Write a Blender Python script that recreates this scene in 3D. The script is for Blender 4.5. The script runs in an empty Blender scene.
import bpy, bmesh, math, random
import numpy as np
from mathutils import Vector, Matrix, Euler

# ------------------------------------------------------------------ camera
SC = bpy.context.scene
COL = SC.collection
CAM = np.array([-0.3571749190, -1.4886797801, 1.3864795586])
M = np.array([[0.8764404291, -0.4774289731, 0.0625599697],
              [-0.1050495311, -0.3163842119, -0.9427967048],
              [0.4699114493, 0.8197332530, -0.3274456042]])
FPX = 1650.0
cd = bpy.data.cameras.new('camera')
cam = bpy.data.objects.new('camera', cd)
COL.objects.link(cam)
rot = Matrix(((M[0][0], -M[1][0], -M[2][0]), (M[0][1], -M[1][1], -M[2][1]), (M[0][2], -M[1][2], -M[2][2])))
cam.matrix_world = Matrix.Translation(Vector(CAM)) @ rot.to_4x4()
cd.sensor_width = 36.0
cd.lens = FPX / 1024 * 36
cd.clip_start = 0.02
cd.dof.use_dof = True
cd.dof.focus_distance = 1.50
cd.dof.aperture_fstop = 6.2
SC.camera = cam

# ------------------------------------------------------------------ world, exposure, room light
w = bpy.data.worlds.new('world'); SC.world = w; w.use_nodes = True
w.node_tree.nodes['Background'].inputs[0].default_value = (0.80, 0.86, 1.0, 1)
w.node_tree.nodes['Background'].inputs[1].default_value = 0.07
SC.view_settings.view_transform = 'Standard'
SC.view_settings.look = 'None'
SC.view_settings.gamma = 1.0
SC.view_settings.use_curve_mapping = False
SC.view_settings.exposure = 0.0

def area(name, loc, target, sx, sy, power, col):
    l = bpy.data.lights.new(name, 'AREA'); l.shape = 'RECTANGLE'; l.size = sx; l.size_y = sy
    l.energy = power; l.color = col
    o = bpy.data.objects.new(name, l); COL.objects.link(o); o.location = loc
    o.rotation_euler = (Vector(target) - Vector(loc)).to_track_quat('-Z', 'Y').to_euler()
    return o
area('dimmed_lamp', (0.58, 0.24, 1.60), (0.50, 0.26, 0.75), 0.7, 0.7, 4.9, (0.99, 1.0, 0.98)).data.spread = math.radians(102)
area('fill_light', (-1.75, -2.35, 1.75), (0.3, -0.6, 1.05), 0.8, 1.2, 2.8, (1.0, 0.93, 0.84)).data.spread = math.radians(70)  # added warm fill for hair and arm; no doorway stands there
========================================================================
**AIM:** Extract the data exactly as given.

**EXERCISE ANSWER:**
Write a Blender Python script that recreates this scene in 3D. The script is for Blender 4.5. The script runs in an empty Blender scene.
import bpy, bmesh, math, random
import numpy as np
from mathutils import Vector, Matrix, Euler

# ------------------------------------------------------------------ camera
SC = bpy.context.scene
COL = SC.collection
CAM = np.array([-0.3571749190, -1.4886797801, 1.3864795586])
M = np.array([[0.8764404291, -0.4774289731, 0.0625599697],
              [-0.1050495311, -0.3163842119, -0.9427967048],
              [0.4699114493, 0.8197332530, -0.3274456042]])
FPX = 1650.0
cd = bpy.data.cameras.new('camera')
cam = bpy.data.objects.new('camera', cd)
COL.objects.link(cam)
rot = Matrix(((M[0][0], -M[1][0], -M[2][0]), (M[0][1], -M[1][1], -M[2][1]), (M[0][2], -M[1][2], -M[2][2])))
cam.matrix_world = Matrix.Translation(Vector(CAM)) @ rot.to_4x4()
cd.sensor_width = 36.0
cd.lens = FPX / 1024 * 36
cd.clip_start = 0.02
cd.dof.use_dof = True
cd.dof.focus_distance = 1.50
cd.dof.aperture_fstop = 6.2
SC.camera = cam

# ------------------------------------------------------------------ world, exposure, room light
w = bpy.data.worlds.new('world'); SC.world = w; w.use_nodes = True
w.node_tree.nodes['Background'].inputs[0].default_value = (0.80, 0.86, 1.0, 1)
w.node_tree.nodes['Background'].inputs[1].default_value = 0.07
SC.view_settings.view_transform = 'Standard'
SC.view_settings.look = 'None'
SC.view_settings.gamma = 1.0
SC.view_settings.use_curve_mapping = False
SC.view_settings.exposure = 0.0

def area(name, loc, target, sx, sy, power, col):
    l = bpy.data.lights.new(name, 'AREA'); l.shape = 'RECTANGLE'; l.size = sx; l.size_y = sy
    l.energy = power; l.color = col
    o = bpy.data.objects.new(name, l); COL.objects.link(o); o.location = loc
    o.rotation_euler = (Vector(target) - Vector(loc)).to_track_quat('-Z', 'Y').to_euler()
    return o
area('dimmed_lamp', (0.58, 0.24, 1.60), (0.50, 0.26, 0.75), 0.7, 0.7, 4.9, (0.99, 1.0, 0.98)).data.spread = math.radians(102)
area('fill_light', (-1.75, -2.35, 1.75), (0.3, -0.6, 1.05), 0.8, 1.2, 2.8, (1.0, 0.93, 0.84)).data.spread = math.radians(70)  # added warm fill for hair and arm; no doorway stands there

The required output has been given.